The pacing…I’ll have to go back to the stilted dialogue for this one. The way some of these problematic conversations are written, they’re written to get our leads from one point to another. Not enough time and attention is given to some scenes and interactions and a good bit of side-character interactions are shoved away from the spotlight with a few lines of unrealistic dialogue.

Despite this, I did enjoy Song. Enough to revisit Jesse Teller’s world in the following ‘Manhunters’ books. Enough that I award this book my very own, very prestigious “Best Eat-the-Wench scene in a 2017 grimdark novel” trophy!
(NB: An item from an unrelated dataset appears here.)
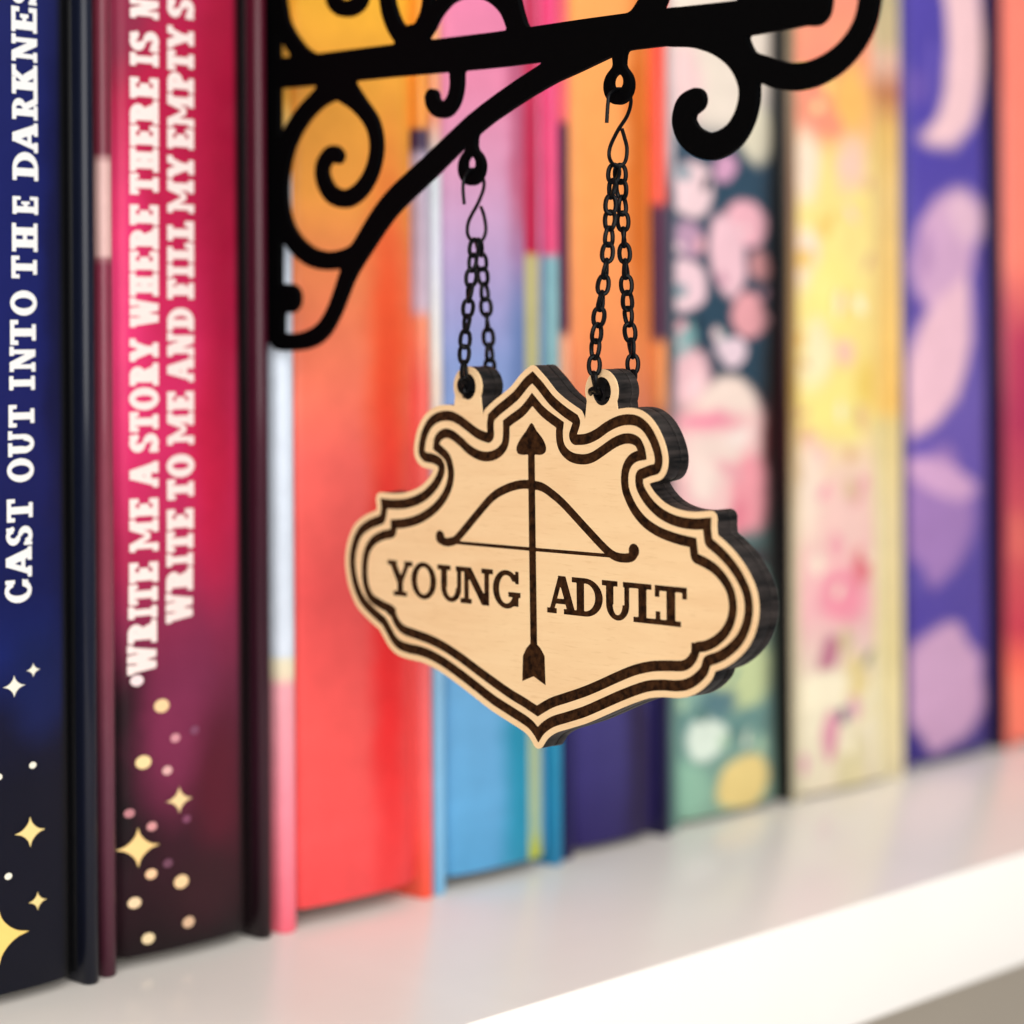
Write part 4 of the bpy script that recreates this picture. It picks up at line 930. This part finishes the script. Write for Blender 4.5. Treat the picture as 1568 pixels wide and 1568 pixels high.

Along it comes a score of 3.5 out of 5 (going to round it up to 4/5 on Goodreads, methinks).

You will enjoy this book if you are:

  • into darker fantasy;
  • into ‘soft’ magic, i.e. the sort of magic that doesn’t have much of an explanation, rules-wise but does cool shit quite often;
  • into monsters, literal and figurative, there seem to be several of both kinds;
  • one of Rayph’s many, many mortal and immortal friends;
  • looking for a guide on how to be a really nasty, psychotic and sadistic villain or villainess;
  • a really old wizard looking for a guide on how to get in touch with your feelings despite your advanced age!
  • AND MORE! Prob’ly.

If you’re doing the r/fantasy Bingo, this book qualifies for some or all of the following (depends on how bad I mess this up!):

  • Reviewed on r/fantasy

  • Self-published

  • Less than 2500 Goodreads ratings
  • Novel with a one-word title (might be what I use!)

Thank you for reading! You can find this book on Amazon and grab it for about $5 for your Kindle, or $13 on Paperback!

P.S. I just noticed that the Amazon/Goodreads synopsis talks about Rayph having to protect king Nordac. However, in the book, the king’s name is Phomax. Is Nordac a family name, or is it an earlier name for Phomax?